Exercise description:
Count how many lines contain the word "finishes". Respond with the number alone.

Data:
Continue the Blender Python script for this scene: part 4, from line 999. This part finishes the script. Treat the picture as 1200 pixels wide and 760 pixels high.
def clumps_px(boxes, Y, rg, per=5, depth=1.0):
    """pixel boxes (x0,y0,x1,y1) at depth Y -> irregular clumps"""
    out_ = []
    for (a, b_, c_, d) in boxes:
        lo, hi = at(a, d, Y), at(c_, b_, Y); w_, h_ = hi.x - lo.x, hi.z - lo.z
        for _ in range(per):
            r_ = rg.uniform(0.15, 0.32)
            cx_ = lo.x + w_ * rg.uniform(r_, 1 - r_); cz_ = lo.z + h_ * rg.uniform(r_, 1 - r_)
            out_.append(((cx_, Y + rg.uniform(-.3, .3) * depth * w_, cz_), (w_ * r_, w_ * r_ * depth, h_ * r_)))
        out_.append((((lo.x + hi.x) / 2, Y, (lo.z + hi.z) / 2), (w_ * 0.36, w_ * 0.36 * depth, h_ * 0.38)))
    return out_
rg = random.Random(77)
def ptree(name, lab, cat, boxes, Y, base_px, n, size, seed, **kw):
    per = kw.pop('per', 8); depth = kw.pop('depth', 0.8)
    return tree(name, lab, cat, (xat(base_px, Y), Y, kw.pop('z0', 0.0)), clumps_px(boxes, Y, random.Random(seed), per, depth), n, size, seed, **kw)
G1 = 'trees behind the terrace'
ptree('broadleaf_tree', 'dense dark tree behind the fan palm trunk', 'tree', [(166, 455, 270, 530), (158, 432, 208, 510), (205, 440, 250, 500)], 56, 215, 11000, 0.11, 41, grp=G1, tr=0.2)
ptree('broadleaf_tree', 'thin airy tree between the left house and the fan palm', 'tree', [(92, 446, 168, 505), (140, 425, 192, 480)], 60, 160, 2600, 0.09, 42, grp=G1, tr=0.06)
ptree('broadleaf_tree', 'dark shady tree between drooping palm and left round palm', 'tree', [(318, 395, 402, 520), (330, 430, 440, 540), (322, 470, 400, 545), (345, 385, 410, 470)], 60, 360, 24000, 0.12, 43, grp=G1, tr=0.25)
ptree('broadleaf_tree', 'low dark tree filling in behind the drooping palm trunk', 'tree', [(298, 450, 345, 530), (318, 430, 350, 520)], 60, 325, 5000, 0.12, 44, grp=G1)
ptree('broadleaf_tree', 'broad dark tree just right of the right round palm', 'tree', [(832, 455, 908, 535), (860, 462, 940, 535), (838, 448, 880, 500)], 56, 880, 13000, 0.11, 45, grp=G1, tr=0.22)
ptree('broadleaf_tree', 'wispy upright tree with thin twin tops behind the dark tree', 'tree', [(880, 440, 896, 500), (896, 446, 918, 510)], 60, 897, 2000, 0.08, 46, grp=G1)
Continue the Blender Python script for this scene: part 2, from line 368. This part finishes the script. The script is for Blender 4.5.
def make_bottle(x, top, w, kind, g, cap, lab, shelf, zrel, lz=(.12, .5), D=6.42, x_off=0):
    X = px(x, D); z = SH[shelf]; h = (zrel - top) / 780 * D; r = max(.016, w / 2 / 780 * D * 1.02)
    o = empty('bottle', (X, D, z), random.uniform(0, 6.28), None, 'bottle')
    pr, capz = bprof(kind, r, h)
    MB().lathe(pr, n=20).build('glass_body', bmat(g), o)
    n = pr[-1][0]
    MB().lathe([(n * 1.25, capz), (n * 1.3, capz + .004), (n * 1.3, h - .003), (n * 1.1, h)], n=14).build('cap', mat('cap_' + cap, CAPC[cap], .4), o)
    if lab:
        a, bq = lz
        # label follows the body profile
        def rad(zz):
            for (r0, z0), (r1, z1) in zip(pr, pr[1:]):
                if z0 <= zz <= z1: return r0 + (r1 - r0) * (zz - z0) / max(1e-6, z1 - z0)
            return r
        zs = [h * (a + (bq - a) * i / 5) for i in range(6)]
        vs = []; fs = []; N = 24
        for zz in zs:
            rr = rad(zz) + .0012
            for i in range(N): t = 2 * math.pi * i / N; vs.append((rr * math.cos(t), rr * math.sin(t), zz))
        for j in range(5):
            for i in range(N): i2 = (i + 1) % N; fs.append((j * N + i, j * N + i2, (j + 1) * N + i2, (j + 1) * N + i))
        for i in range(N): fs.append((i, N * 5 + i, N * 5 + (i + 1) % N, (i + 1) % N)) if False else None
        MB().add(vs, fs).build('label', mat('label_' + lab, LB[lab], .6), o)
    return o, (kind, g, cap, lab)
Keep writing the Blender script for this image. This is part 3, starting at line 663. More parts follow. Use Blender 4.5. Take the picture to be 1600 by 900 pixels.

Result for this task:
2